A Boston city official, who spoke on the condition of anonymity, said that the practice appears legally questionable, though the official said that it may be an issue of a single bad actor. “This is something we’ll keep an eye on,” the official said.

Community activists echoed this. “We don’t know how widespread it is,” says Maria Christina Blanco, of City Life, a community based organization that fights evictions and is waging a broader campaign against City Realty. “The condo issues are just part of a larger trend around the country of investors going into neighborhoods, buying up property and making it far too expensive for current residents.”

Investors' aims: To improve property or neglect it?

Though City Realty did not reply to NBC’s questions, in past statements to local Boston media, Fred Starikov, one of the company’s principals said that the business is primarily invested in fixing up properties that have been neglected.

“We purchase distressed properties that are in need of major renovations and we invest in to low-income neighborhoods and provide affordable housing. ... I believe we provide a much needed service and I believe we are doing positive things.”

Some condo owners disagree. In interviews with NBC, they say that the care of the properties has declined since the City Realty companies purchased the units and began renting them out. Some complained of trash strewn on the lawn, broken railings on porches and dirty hallways, as a result of new renters and lack of care from City Realty’s management company.

Richard Brooks, an attorney at the firm Marcus Errico Emmer and Brooks, which represents condominium associations across the state and is counsel for condo associations managed by City Realty’s owners, including, at one point, Mack’s condo association, says that he’s not authorized to speak about City Realty-managed associations in particular. But generally, he said, when investors buy condos and become trustees, they often find that current residents have not taken care of the properties or created formal condo associations.

“The complaint I hear from our clients is that the investor comes in and raises the fees to make the property better, to improve it,” Brooks says. “And then the people who were there don’t want to pay because they were fine with how it was before. But it’s really about improving the property.”

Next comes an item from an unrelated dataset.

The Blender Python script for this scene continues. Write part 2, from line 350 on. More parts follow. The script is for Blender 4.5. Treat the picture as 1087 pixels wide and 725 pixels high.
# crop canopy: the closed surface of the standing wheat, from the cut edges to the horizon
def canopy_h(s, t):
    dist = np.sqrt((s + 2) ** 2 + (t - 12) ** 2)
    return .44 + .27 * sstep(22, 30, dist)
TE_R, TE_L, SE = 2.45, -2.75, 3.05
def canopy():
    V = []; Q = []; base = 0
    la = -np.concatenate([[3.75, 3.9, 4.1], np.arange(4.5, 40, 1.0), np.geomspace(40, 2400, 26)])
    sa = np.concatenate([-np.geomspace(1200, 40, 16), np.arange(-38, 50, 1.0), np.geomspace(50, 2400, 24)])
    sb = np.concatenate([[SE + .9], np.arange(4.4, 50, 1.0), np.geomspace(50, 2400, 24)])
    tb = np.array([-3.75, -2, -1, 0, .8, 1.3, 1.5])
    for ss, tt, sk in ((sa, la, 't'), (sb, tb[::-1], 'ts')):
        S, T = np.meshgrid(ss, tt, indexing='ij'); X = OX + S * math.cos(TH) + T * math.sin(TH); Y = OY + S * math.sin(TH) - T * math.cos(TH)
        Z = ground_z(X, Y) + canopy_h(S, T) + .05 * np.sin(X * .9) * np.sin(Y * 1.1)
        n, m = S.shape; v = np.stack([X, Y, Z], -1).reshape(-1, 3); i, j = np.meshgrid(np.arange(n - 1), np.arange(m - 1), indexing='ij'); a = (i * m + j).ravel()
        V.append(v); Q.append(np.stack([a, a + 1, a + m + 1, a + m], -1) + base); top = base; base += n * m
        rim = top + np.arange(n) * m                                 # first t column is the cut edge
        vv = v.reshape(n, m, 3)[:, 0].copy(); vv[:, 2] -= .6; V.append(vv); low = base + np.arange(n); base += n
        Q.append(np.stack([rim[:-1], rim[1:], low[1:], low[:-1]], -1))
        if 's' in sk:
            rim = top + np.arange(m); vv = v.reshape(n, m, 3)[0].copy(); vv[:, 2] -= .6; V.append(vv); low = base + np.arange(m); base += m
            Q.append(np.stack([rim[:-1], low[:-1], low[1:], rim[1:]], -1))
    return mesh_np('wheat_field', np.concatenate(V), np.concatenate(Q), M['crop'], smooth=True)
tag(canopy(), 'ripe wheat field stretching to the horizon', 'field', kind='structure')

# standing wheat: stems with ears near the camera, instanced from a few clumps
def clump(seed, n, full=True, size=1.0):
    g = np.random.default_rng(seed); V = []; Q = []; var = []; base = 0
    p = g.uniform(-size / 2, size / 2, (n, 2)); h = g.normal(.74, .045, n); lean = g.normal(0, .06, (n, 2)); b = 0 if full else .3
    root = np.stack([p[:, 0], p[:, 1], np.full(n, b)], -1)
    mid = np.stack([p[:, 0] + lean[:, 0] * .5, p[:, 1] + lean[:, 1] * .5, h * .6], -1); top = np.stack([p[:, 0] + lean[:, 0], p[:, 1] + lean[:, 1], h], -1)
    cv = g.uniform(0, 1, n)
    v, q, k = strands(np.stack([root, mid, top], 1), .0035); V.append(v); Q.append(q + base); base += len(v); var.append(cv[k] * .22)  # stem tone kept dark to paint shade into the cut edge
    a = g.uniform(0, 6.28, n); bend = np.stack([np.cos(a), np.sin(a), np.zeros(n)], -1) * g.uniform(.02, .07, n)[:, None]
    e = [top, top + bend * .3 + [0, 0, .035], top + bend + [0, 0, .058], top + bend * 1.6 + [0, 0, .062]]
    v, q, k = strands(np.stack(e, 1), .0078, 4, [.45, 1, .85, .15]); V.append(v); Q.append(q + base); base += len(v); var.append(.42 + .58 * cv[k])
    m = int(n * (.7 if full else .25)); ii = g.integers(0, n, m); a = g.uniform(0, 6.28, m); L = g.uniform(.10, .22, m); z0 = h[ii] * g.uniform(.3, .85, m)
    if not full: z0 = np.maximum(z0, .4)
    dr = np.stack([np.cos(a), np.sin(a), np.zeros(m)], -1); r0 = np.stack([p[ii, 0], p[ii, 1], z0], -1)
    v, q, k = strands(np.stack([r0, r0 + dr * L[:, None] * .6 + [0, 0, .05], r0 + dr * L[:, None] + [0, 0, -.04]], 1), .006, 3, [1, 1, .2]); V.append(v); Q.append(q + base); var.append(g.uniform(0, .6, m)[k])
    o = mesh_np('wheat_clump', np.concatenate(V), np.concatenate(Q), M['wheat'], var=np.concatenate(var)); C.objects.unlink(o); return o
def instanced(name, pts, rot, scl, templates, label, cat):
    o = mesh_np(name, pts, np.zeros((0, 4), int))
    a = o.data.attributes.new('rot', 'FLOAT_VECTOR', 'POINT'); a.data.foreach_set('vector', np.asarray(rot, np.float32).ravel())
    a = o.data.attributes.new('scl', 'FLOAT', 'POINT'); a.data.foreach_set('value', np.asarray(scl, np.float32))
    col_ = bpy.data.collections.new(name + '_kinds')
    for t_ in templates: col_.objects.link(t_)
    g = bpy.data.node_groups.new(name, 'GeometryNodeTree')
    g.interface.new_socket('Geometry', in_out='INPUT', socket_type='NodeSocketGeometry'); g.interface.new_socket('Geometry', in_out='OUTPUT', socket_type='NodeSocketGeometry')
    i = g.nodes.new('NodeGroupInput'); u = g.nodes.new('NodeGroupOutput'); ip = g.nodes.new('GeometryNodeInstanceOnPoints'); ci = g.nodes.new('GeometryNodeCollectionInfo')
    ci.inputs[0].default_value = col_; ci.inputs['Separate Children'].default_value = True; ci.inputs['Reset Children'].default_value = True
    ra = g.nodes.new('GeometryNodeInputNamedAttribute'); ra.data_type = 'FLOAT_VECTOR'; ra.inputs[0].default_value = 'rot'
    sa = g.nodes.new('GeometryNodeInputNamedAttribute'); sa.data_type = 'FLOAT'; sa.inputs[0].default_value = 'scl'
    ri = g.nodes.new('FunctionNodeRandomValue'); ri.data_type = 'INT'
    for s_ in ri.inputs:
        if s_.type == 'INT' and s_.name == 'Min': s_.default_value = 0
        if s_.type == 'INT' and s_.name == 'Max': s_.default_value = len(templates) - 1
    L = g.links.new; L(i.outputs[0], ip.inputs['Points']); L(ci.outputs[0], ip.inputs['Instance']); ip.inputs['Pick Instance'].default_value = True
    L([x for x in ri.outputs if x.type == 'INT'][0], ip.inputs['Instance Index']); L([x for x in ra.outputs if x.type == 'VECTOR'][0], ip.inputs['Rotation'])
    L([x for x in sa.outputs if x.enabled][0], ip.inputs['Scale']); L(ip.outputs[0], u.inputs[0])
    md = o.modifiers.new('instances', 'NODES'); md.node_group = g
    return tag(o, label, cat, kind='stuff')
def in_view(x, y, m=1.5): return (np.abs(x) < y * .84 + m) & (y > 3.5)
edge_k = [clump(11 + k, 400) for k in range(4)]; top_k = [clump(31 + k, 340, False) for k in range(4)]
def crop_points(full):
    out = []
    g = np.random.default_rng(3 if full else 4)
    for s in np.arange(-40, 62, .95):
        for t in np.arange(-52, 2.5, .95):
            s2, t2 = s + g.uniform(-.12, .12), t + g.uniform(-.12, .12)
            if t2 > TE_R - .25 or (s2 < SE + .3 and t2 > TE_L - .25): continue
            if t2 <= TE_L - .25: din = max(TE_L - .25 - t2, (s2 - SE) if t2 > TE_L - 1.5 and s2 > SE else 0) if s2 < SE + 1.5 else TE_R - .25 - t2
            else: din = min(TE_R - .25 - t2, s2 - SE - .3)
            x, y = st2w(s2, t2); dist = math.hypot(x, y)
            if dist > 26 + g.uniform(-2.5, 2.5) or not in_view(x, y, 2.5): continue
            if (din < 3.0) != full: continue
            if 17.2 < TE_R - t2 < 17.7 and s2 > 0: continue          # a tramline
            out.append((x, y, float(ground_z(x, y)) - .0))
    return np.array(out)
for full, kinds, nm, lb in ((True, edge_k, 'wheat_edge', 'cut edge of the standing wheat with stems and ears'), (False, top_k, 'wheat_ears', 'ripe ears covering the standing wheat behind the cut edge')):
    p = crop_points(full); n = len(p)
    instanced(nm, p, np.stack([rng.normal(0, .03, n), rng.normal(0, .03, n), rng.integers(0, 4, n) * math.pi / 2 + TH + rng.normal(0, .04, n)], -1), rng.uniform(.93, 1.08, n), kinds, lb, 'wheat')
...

Sheila Dillon, chief of the Boston Department of Neighborhood Development says “some of the investors we see operating here have worked with tenants and made physical improvements. But some certainly have not done that and they’ve raised rents [on rental units], there’s been displacement and they’ve neglected the buildings.”

According to a report from Harvard Joint Center for Housing Studies and the Philadelphia Federal Reserve Bank, “as the opportunities for acquiring foreclosed properties have diminished”—foreclosed properties sold at auction declined by 57 percent in the last year, the Massachusetts Housing Partnership reported —“investors have become more creative in their methods for identifying potential acquisitions.”

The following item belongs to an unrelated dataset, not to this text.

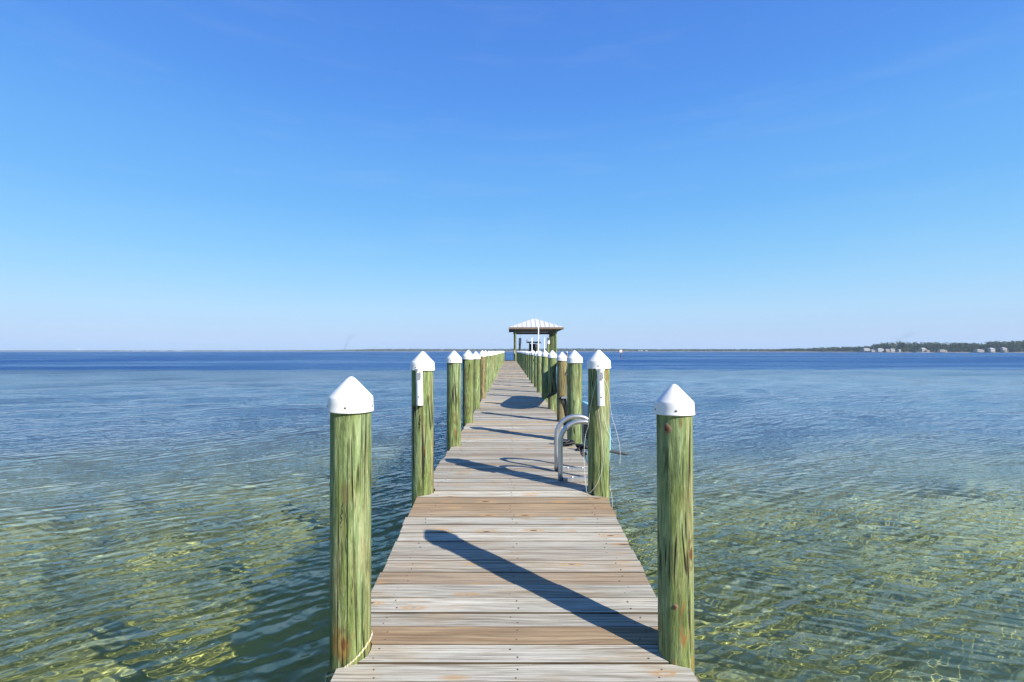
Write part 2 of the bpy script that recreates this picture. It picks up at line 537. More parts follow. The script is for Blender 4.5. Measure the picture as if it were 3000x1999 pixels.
def knot_mark(o, r, x, z, w):
    px, py, pz = o.location
    dx = x - px; n = Vector((dx, -math.sqrt(r * r - dx * dx), 0)).normalized(); t = Vector((-n.y, n.x, 0))
    for nm, sc_, mat, off in (('knot_ring', 1.0, M['timber'], .0005), ('knot', .55, M['knot'], .0035)):
        mb = MB(); vs = []; seg = 20
        for rr_, d in ((1.0, -.004), (.8, .001), (.45, .0025), (.0, .003)):
            for k in range(seg):
                a = 2 * math.pi * k / seg; q = w * sc_ * rr_ * (1 + .12 * math.sin(a * 3 + z * 9))
                vs.append(n * (r + d + off - (q * math.cos(a)) ** 2 / (2 * r)) + t * (q * math.cos(a)) + Vector((0, 0, z - pz + q * 1.25 * math.sin(a))))
        fs = [(i * seg + k, i * seg + (k + 1) % seg, (i + 1) * seg + (k + 1) % seg, (i + 1) * seg + k) for i in range(3) for k in range(seg)]
        mb.add(vs, fs, 0, True); mb.build(nm, mat, o)


ORD = ['first', 'second', 'third', 'fourth', 'fifth', 'sixth', 'seventh', 'eighth', 'ninth', 'tenth']
plabels = {
    ('L', 0): 'thick green piling with yellow rope round its foot, nearest on the dock\'s left edge',
    ('L', 1): 'green piling with a deep black split and a white rod holder, left dock edge',
    ('R', 0): 'pale green piling with a rusty knot under its white cap, nearest on the right edge',
    ('R', 1): 'green piling with rod holder and loose white cord, beside the metal ladder',
    ('L', 2): 'plain green white-capped piling standing alone, third along the left row',
    ('R', 2): 'green piling just behind the curved ladder handrails on the right row',
    ('R', 3): 'slim brownish piling with a black strap hung on it, right row',
    ('R', 4): 'green piling crossed by the ridged black rack arm, right row',
    ('L', 5): 'dark brown stained piling, sixth in the left row',
    ('R', 5): 'piling half shaded by the farther paddleboard, just past the ridged black arm',
}
far_meshes = {}
pil_cap_far = cap_mesh(.1, 20, False)
pil_mesh_far = piling_mesh(3.9, .1, 1, False)
for side, ys, xf in (('L', LY, LX), ('R', RY, RX)):
    for i, y in enumerate(ys):
        r = PRAD.get((side, i), .098)
        top = PTOP.get((side, i), 1.172 + R.uniform(-.015, .015))
        near = i < 6
        h = top - BED
        if near:
            me = piling_mesh(h, r, i * 2 + (side == 'R'), True); o = link('piling', me, M['piling_brown' if (side, i) in (('R', 3), ('L', 5)) else 'piling'])
            z0 = BED
        else:
            me = pil_mesh_far; z0 = top - 3.9
            o = bpy.data.objects.new('piling', me); COL.objects.link(o)
            if not me.materials: me.materials.append(M['piling'])
        o.location = (xf(y), y, z0)
        tilt = {('L', 0): .003, ('R', 0): -.006}.get((side, i), R.uniform(-.003, .003))
        o.rotation_euler = (R.uniform(-.003, .003), tilt, R.uniform(0, 6.28) if i > 1 else 0)
        if (side, i) in plabels: lb = plabels[(side, i)]
        elif i < 9: lb = '%s white-capped green piling along the %s edge of the dock' % (ORD[i], 'left' if side == 'L' else 'right')
        else: lb = 'small distant white-capped piling in the bunched far stretch of the %s row' % ('left' if side == 'L' else 'right')
        tag(o, lb, 'piling', 'white-capped pilings along the %s edge of the dock' % ('left' if side == 'L' else 'right'))
        if near:
            c = link('cap', cap_mesh(r, 40, True), [M['cap'], M['hole']], o)
        else:
            c = bpy.data.objects.new('cap', pil_cap_far); COL.objects.link(c); c.parent = o
            if not pil_cap_far.materials: pil_cap_far.materials.append(M['cap'])
        if (side, i) == ('L', 1): split_mark(o, r, -.818, .56, .74, .008, M['black']); split_mark(o, r, -.775, .05, .40, .003, M['black'])
        if (side, i) == ('L', 0):
            split_mark(o, r, -.838, .42, .56, .0035, M['black']); split_mark(o, r, -.815, .10, .62, .002, M['black']); split_mark(o, r, -.79, -.1, .30, .0022, M['black'])
        if (side, i) == ('R', 0):
            knot_mark(o, r, .806, .915, .026); knot_mark(o, r, .836, .035, .015)
            split_mark(o, r, .885, .10, .95, .002, M['black']); split_mark(o, r, .905, -.2, .70, .0022, M['black']); split_mark(o, r, .858, .3, .9, .0016, M['black'])
        c.location = (0, 0, (h if near else 3.9) - .035)
        c.rotation_euler = (R.uniform(-.02, .02), R.uniform(-.02, .02), (R.uniform(-.3, .3) - (o.rotation_euler.z)))

# ------------------------------------------------------------------ dock
dock = empty('dock', (0, 0, 0))
tag(dock, 'long weathered grey plank dock running out over the water to the boathouse', 'dock')
near_edges = [2.254, 2.369, 2.493, 2.629, 2.743, 2.881, 3.012, 3.146, 3.283, 3.424, 3.543, 3.67, 3.797, 3.926, 4.056, 4.186, 4.315, 4.45]
e = 2.254
ys = []
while e > -2.5: e -= .137; ys.insert(0, e)
ys += near_edges
while ys[-1] < 65.2: ys.append(ys[-1] + .1385 + R.uniform(-.002, .002))
browns = {2.493: 1.0, 3.012: .75, 3.146: .35, 3.926: .85, 4.056: 1.0, 4.186: .9, 3.283: .25}
TH = .038
pv = []; pf = []; a_pid = []; a_brown = []; a_tone = []; a_fresh = []; pmi = []
screws = MB()
pil_all = [(LX(y), y, PRAD.get(('L', i), .098), -1) for i, y in enumerate(LY)] + [(RX(y), y, PRAD.get(('R', i), .098), 1) for i, y in enumerate(RY)]


def edge_at(y, side, jit):
    x = (EDGE_L(y) - jit) if side < 0 else (EDGE_R(y) + jit)
    for px, py, pr, sd in pil_all:
        if sd != side: continue
        rr = pr + .012
        dy = y - py
        if abs(dy) < rr:
            q = px - sd * math.sqrt(rr * rr - dy * dy)
            x = max(x, q) if side < 0 else min(x, q)
    return x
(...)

"They’ve got an open bank account.”

“Condos are an attractive kind of property for investors,” says Chris Herbert, Ph.D., Research Director at the Joint Center and co-author of the Harvard report. “They can often be bought at a low price and rented or sold at a significant gain. It helps if they control the whole building.”

Marilyn Mack is still in her condo. After she secured legal support from Greater Boston Legal Services, she was able to negotiate the condo fees down by half of what City Realty had charged. “They were simply charging her 100 percent more than what the service actually cost,” Cohen says, including $5,000 in back fees for fixing the roof, something Mack says City Realty’s management company did not do.

“I live from paycheck to paycheck,” Mack says. “[City Realty] is in it for the money, and they’ve got an open bank account in order to do it. I wish I was as fortunate as them.”